McCaul a condamné les «actes d’agression de la Chine contre votre nation», avant d’ajouter: «j’espère que nos deux nations auront un grand avenir ensemble, un avenir de paix et de prospérité. Nous sommes aux côtés de Taïwan».

Ces commentaires puent d’hypocrisie. Pour essayer de maintenir sa domination mondiale, l’impérialisme américain a mené sans relâche des guerres d’agression durant les trois dernières décennies, au Moyen-Orient, en Asie centrale, en Afrique du Nord et dans les Balkans. Aujourd’hui, les États-Unis et leurs alliés de l’OTAN s’engagent de façon irresponsable dans une guerre par procuration avec la Russie, une puissance nucléaire. Une guerre que Washington considère comme le prélude d’une guerre avec la Chine, principale menace pour sa position mondiale.

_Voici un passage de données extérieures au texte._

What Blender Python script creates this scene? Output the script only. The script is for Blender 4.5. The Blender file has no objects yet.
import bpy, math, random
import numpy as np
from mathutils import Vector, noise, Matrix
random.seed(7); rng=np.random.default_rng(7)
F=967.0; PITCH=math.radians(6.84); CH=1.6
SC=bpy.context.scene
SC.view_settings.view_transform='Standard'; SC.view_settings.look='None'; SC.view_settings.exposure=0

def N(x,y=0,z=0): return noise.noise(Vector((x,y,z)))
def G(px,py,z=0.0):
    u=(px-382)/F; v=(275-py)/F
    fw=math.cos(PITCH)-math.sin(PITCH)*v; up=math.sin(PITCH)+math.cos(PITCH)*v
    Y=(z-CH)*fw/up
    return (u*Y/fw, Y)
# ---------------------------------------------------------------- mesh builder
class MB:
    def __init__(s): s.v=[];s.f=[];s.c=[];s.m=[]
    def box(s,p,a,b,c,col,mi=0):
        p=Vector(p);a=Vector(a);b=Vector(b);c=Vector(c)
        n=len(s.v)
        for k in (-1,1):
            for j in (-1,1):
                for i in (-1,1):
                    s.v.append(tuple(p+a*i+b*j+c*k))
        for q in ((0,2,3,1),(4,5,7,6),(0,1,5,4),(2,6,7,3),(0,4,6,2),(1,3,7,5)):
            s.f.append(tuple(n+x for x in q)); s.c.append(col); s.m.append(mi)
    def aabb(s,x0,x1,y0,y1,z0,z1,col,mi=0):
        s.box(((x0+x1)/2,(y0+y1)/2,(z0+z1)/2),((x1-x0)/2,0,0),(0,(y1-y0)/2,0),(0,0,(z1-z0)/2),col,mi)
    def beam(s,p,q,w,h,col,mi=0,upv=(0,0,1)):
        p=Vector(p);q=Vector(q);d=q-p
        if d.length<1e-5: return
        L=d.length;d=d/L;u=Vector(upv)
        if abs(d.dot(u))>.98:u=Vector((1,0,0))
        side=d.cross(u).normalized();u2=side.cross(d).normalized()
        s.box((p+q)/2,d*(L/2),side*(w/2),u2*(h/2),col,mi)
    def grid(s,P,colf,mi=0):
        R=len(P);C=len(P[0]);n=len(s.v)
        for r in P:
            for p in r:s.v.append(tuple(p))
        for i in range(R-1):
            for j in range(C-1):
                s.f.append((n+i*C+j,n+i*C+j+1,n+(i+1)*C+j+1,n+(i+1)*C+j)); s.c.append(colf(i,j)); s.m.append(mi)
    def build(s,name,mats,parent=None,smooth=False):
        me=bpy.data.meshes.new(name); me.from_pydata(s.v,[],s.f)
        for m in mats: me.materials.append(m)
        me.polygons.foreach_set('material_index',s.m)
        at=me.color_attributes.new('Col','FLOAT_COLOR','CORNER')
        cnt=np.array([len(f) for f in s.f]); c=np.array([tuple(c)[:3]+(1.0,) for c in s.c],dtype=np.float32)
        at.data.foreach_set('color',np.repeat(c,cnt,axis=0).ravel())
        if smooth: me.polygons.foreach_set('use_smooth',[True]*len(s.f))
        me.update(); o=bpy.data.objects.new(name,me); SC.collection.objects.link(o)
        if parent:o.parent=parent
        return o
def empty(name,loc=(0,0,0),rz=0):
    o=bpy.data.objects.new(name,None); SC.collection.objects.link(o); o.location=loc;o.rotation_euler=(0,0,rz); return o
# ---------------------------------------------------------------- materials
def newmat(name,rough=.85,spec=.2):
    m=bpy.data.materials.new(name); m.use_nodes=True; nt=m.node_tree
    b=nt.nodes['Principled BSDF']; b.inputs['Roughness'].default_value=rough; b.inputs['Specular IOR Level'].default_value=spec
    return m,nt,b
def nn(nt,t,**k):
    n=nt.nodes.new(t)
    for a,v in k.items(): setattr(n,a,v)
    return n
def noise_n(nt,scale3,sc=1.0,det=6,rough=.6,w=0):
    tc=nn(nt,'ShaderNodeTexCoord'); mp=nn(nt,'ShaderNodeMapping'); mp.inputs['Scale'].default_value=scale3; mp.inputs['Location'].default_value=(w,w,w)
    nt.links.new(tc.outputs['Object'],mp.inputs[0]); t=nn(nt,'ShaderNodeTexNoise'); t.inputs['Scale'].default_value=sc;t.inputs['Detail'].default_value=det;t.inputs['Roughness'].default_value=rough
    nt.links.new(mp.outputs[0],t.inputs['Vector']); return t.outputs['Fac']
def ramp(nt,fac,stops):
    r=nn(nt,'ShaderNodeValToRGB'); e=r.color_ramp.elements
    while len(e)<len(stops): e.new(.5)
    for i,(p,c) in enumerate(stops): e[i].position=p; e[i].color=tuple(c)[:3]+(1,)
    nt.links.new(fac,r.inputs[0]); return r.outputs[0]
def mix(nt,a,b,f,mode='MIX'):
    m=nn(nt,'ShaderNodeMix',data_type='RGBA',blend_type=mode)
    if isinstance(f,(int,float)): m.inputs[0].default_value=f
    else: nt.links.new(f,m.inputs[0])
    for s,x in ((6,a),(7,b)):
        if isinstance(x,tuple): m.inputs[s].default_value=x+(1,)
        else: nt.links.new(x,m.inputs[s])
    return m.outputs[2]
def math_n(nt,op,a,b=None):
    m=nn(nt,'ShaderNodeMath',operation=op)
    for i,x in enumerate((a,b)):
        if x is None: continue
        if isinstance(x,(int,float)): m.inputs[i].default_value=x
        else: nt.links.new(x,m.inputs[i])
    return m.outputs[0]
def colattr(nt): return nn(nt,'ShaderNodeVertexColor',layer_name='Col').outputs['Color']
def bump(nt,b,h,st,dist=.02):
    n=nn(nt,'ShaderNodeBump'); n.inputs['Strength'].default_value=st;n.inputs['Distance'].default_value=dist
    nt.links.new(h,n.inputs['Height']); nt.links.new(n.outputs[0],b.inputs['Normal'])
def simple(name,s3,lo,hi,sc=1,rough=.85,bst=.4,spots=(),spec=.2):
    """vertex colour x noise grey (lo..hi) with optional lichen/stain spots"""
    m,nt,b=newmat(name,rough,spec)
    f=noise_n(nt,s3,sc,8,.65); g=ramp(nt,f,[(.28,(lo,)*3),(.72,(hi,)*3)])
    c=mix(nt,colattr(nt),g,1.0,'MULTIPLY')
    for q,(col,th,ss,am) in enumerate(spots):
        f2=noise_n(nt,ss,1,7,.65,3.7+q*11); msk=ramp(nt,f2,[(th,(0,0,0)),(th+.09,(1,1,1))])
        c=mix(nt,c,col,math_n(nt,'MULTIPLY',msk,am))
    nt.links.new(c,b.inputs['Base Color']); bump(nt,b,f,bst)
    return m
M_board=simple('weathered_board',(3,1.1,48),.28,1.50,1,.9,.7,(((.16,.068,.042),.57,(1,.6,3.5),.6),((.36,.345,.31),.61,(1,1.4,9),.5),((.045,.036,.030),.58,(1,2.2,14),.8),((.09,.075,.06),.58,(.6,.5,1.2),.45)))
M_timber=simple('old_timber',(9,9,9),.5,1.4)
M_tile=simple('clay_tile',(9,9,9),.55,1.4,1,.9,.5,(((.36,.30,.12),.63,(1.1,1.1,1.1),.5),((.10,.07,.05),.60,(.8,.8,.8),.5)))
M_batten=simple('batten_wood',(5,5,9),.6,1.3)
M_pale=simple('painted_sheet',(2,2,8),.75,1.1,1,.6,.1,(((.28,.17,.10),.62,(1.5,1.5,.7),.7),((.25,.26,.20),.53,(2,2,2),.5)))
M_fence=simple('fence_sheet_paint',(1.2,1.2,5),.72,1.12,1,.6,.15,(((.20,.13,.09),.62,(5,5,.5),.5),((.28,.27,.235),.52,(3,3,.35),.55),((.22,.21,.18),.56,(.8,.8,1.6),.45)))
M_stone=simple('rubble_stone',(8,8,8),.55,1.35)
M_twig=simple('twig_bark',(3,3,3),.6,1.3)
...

Le modus operandi du gouvernement Biden contre la Chine est similaire à celui contre la Russie: pousser Pékin à attaquer Taïwan et l’entraîner dans une guerre débilitante afin d’affaiblir et de fragmenter la Chine. Les prétentions de Washington à défendre Taïwan sont tout aussi bidon que ses déclarations de soutien à l’Ukraine. Son objectif stratégique primordial est la domination de la masse continentale eurasienne et de ses vastes ressources naturelles et humaines.

Le seul moyen d’arrêter ce glissement inexorable vers une guerre mondiale entre puissances nucléaires est de construire un mouvement anti-guerre unifié de la classe ouvrière internationale sur la base d’une perspective socialiste pour mettre fin au capitalisme mondial et à sa division dépassée du monde en États-nations rivaux.